Start of Available data

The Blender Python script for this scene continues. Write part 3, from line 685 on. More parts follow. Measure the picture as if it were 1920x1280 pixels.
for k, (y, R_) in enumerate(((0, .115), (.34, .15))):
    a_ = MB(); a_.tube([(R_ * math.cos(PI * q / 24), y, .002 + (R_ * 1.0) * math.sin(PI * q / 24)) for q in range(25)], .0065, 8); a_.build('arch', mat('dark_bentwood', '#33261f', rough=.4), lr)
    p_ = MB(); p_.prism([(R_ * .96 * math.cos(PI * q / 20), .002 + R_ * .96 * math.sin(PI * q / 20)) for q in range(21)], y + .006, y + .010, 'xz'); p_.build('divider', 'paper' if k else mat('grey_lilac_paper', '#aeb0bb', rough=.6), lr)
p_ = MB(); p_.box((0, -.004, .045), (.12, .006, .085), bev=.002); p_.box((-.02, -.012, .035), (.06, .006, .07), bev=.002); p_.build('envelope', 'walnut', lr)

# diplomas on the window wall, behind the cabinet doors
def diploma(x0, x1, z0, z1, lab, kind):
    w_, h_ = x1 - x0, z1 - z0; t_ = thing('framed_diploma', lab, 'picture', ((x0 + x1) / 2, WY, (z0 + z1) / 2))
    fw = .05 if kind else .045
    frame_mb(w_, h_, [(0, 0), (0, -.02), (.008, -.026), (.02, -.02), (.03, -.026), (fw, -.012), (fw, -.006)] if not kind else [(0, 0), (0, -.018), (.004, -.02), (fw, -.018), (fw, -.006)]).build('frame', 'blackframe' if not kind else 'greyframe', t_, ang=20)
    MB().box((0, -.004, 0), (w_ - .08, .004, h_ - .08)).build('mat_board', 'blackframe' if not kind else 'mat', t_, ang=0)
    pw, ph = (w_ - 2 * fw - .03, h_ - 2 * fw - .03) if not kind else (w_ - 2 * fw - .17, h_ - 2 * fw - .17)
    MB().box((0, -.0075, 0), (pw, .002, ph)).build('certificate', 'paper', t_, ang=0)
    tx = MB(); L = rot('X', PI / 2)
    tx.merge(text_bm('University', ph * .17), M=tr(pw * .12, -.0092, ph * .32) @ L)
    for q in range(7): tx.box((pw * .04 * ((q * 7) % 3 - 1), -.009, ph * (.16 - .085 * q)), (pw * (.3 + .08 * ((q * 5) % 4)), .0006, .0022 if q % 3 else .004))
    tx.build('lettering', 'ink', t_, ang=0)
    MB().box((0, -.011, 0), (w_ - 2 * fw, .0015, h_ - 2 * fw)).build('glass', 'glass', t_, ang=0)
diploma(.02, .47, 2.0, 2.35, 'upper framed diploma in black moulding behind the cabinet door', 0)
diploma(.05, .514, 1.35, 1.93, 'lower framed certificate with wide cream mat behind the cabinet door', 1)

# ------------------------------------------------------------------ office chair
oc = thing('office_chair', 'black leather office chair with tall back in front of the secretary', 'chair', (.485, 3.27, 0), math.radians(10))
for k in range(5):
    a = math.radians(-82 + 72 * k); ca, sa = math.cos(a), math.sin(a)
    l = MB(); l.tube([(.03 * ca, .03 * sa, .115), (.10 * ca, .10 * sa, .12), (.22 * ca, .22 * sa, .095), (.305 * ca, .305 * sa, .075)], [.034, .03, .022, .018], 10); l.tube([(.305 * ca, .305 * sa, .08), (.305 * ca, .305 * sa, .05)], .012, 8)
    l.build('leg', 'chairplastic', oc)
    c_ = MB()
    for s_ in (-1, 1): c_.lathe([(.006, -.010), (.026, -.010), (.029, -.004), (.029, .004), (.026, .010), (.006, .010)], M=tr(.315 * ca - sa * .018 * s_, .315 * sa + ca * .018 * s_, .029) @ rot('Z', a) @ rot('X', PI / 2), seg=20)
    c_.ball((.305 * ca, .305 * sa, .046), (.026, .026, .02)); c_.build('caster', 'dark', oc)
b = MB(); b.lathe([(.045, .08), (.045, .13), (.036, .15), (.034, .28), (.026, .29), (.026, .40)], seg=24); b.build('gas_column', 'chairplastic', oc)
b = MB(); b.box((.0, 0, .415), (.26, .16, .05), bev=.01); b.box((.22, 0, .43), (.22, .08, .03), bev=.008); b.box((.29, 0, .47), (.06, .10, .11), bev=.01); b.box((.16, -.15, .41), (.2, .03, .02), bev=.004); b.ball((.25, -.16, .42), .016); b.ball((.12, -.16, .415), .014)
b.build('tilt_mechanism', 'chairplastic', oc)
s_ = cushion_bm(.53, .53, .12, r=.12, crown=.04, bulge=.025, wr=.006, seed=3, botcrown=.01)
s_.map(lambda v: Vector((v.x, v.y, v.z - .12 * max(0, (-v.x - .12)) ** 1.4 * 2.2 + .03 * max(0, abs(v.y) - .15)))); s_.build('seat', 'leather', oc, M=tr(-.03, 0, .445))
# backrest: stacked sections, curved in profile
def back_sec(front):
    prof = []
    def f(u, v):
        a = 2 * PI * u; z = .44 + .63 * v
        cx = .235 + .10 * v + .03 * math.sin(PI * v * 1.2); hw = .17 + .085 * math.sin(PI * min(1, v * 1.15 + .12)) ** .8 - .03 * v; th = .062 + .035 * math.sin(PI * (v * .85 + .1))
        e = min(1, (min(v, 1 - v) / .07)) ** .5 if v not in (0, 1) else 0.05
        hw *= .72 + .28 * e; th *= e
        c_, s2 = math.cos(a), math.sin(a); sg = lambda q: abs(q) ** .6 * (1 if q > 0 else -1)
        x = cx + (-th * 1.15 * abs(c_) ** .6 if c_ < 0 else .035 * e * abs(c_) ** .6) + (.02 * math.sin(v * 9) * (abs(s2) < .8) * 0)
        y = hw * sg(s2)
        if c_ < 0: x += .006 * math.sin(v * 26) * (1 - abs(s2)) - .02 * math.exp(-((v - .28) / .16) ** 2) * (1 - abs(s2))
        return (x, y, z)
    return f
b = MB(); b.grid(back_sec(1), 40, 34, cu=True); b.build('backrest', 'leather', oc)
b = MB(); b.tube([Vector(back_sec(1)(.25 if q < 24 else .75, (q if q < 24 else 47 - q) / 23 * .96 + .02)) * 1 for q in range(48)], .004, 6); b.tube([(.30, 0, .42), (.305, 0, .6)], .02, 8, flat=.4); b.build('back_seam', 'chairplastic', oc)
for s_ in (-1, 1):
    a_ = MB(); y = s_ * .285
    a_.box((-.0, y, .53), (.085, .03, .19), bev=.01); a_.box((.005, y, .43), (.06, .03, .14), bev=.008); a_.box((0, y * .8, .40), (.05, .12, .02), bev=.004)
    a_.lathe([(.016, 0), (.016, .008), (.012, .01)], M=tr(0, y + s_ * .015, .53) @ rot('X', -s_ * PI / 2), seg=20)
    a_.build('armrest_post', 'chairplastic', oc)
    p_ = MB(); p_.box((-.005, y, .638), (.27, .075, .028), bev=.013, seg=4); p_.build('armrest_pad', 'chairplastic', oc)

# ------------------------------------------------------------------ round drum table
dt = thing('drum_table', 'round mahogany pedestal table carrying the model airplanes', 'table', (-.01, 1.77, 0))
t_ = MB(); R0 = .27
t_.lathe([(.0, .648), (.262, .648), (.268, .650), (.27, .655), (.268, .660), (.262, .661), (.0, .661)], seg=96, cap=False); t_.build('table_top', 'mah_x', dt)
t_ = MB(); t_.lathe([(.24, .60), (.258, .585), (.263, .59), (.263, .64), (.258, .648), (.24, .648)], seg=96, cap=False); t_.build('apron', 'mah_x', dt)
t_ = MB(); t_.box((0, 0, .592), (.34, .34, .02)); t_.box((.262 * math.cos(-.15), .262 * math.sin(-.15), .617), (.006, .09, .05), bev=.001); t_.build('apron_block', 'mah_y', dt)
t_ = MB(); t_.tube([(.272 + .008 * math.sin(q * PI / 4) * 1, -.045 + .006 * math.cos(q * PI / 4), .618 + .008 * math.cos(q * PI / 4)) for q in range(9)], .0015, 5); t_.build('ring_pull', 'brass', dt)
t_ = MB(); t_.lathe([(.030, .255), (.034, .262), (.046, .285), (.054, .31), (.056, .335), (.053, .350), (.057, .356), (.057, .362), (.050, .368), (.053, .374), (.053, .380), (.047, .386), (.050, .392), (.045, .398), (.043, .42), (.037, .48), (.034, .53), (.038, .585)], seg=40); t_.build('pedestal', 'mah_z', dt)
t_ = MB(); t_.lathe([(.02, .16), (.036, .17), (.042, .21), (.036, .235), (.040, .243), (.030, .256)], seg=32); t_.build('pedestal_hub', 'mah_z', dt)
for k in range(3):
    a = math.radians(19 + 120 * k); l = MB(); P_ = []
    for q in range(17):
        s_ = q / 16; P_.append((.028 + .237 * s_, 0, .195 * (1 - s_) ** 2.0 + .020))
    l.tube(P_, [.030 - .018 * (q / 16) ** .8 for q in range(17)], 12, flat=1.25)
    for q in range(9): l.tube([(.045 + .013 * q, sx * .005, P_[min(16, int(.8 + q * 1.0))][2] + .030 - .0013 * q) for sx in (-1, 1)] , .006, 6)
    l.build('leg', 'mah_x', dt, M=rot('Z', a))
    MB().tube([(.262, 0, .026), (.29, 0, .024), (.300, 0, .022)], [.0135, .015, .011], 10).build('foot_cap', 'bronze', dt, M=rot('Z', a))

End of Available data

The problem
Write out a verbatim copy of the data, beginning with its first line and ending with the line that contains "p_.build('envelope', 'walnut', lr)".

Answer to this exercise
The Blender Python script for this scene continues. Write part 3, from line 685 on. More parts follow. Measure the picture as if it were 1920x1280 pixels.
for k, (y, R_) in enumerate(((0, .115), (.34, .15))):
    a_ = MB(); a_.tube([(R_ * math.cos(PI * q / 24), y, .002 + (R_ * 1.0) * math.sin(PI * q / 24)) for q in range(25)], .0065, 8); a_.build('arch', mat('dark_bentwood', '#33261f', rough=.4), lr)
    p_ = MB(); p_.prism([(R_ * .96 * math.cos(PI * q / 20), .002 + R_ * .96 * math.sin(PI * q / 20)) for q in range(21)], y + .006, y + .010, 'xz'); p_.build('divider', 'paper' if k else mat('grey_lilac_paper', '#aeb0bb', rough=.6), lr)
p_ = MB(); p_.box((0, -.004, .045), (.12, .006, .085), bev=.002); p_.box((-.02, -.012, .035), (.06, .006, .07), bev=.002); p_.build('envelope', 'walnut', lr)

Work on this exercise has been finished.